AIM:
Pick out every line that holds the string "scene" and copy it.

DATA SHOWN:

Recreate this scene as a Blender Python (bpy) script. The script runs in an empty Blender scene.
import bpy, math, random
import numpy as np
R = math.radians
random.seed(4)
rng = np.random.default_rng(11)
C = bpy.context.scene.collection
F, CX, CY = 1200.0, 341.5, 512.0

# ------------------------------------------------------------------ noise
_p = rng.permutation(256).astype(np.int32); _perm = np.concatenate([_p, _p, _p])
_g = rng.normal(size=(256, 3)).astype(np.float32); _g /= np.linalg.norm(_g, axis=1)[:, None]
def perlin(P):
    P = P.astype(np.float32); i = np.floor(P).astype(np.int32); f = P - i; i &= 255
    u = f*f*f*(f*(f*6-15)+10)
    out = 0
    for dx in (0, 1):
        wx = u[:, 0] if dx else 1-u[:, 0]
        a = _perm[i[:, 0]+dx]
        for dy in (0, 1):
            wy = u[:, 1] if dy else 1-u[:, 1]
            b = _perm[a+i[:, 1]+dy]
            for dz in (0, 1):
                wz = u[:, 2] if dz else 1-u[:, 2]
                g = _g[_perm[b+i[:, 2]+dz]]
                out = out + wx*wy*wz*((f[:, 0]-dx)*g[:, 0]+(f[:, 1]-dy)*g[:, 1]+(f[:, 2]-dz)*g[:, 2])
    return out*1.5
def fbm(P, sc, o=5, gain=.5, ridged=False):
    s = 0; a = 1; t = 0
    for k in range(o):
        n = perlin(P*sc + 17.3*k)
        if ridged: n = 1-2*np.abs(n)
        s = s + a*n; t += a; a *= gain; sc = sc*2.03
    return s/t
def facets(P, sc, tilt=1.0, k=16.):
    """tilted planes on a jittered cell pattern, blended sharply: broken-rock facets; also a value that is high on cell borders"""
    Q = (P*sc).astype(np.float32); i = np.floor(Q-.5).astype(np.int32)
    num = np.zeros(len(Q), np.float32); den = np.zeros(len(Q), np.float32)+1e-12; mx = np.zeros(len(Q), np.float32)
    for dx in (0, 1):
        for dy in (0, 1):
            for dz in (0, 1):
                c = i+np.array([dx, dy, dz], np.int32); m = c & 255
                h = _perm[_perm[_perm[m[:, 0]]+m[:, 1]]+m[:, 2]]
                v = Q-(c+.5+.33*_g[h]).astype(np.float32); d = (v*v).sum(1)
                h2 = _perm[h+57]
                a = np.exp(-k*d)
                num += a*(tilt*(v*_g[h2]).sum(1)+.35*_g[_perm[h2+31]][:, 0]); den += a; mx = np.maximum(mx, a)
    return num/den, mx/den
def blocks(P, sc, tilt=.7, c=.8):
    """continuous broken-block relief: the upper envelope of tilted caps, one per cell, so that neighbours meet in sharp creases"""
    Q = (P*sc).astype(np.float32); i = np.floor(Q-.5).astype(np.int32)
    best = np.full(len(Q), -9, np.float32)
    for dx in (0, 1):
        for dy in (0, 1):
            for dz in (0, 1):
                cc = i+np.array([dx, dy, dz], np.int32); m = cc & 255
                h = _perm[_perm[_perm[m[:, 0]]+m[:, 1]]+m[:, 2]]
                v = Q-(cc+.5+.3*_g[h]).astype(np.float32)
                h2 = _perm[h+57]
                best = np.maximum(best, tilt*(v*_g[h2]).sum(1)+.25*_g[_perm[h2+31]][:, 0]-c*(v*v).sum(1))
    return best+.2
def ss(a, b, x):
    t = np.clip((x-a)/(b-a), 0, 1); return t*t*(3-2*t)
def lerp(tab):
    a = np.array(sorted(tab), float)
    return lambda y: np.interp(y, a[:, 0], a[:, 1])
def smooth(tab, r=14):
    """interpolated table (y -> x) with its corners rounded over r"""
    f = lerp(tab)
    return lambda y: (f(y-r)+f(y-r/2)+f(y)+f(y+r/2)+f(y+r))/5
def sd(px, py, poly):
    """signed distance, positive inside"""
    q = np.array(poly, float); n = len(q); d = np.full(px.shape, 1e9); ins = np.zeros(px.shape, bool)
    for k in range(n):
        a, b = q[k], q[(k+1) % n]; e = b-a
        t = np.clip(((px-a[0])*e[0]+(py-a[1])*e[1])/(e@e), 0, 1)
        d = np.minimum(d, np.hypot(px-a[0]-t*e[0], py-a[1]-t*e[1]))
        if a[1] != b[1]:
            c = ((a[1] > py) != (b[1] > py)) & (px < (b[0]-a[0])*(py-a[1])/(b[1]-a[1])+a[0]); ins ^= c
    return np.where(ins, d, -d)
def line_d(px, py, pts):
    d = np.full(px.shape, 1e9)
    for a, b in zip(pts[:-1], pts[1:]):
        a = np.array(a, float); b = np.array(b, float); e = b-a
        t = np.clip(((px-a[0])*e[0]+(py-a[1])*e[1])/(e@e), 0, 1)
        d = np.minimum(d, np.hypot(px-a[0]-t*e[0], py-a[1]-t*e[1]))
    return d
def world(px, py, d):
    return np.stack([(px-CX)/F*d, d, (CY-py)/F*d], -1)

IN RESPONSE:
Recreate this scene as a Blender Python (bpy) script. The script runs in an empty Blender scene.
C = bpy.context.scene.collection